[R] A comment about R:

Peter Muhlberger pmuhl1848 at gmail.com
Thu Jan 5 19:36:47 CET 2006


On 1/5/06 11:27 AM, "Achim Zeileis" <Achim.Zeileis at wu-wien.ac.at> wrote:

> As John and myself seem to have written our replies in parallel, hence
> I added some more clarifying remarks in this mail:
>> Note that the Anova() function, also in car, can more conveniently compute
>> Wald tests for certain kinds of hypotheses. More generally, however, I'd be
>> interested in your suggestions for an alternative method of specifying
>> linear hypotheses.
> My understanding was that Peter just wants to eliminate various elements
> from the terms(obj) which is what waldtest() in lmtest supports. If some
> other way of specifying nested models is required, I'd also be interested
> in that.


My two most immediate problems were a) to test whether a set of coefficients
were jointly zero (as Achim suggests, though the complication here is that
the varcov matrix is bootstrapped), but also b) to test whether the average
of a set of coefficients was equal to zero.  At other points in time, I
remember having had to test more complex linear hypotheses involving joint
combinations of equality, non-zero, and 'averages.'  The Stata interface for
linear hypothesis tests is amazingly straightforward.  For example, after a
regression, I could use the following to test the joint hypothesis that
v1=v2 and the average (or sum) of v3 through v5 is zero and .75v6+.25v7 is
zero:

test v1=v2
test v3+v4+v5=0, accum
test .75*v6+.25*v7=0, accum

I don't even have to set up a matrix for my test ];-) !  The output would
show not merely the joint test of all the hypotheses but the tests along the
way, one for each line of commands.  I vaguely remember the hypothesis
testing command after an ml run is much the same and cross-equation
hypothesis tests simply involve adding an equation indicator to the terms.
I can get huberized var-cov matrices simply by adding "robust" to the
regression command.  I believe there's also a command that will huberize a
var-cov matrix after the fact.  Subsequent hypothesis tests would be on the
huberized matrix.

I won't claim to know what's good for R or the R community, but it would be
nice for me and perhaps others if there were a comparable straightforward
command as in Stata that could meet a variety of needs.  I need to play w/
the commands that have been suggested to me by you guys recently, but I'm
looking at a multitude of commands none of which I suspect have the
flexibility and ease of use of the above Stata commands, at least for the
kind of applications I'd like.  Perhaps the point of R isn't to serve as a
package for a wider set of non-statisticians, but if it wishes to develop in
that direction, facilities like this may be helpful.  It's interesting that
Achim points out that a function John suggests is already available in R--an
indication that even R experts don't have a complete handle on everything in
R even on a relatively straightforward topic like hypothesis tests.
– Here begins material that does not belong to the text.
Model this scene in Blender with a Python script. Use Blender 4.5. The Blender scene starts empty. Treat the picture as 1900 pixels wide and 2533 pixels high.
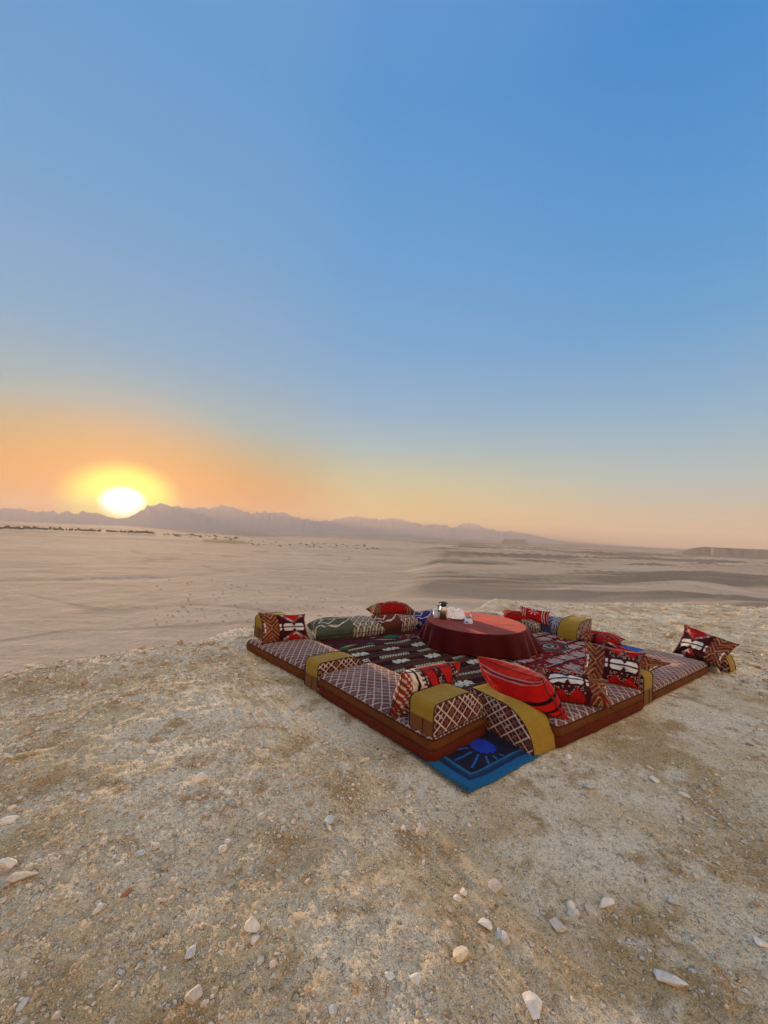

John is no doubt right that editorializing about statistics would be out of
place on an R help page.  But when I have gone to statistical papers, many
have been difficult to access & not very helpful for practical concerns.
I'm glad to hear that Long and Erwin's paper is helpful, but there's a
goodly list of papers mentioned in help.  Perhaps something that would be
useful is some way of highlighting on a help page which reference is most
helpful for practical concerns?

Again, thanks for all the great input from everyone!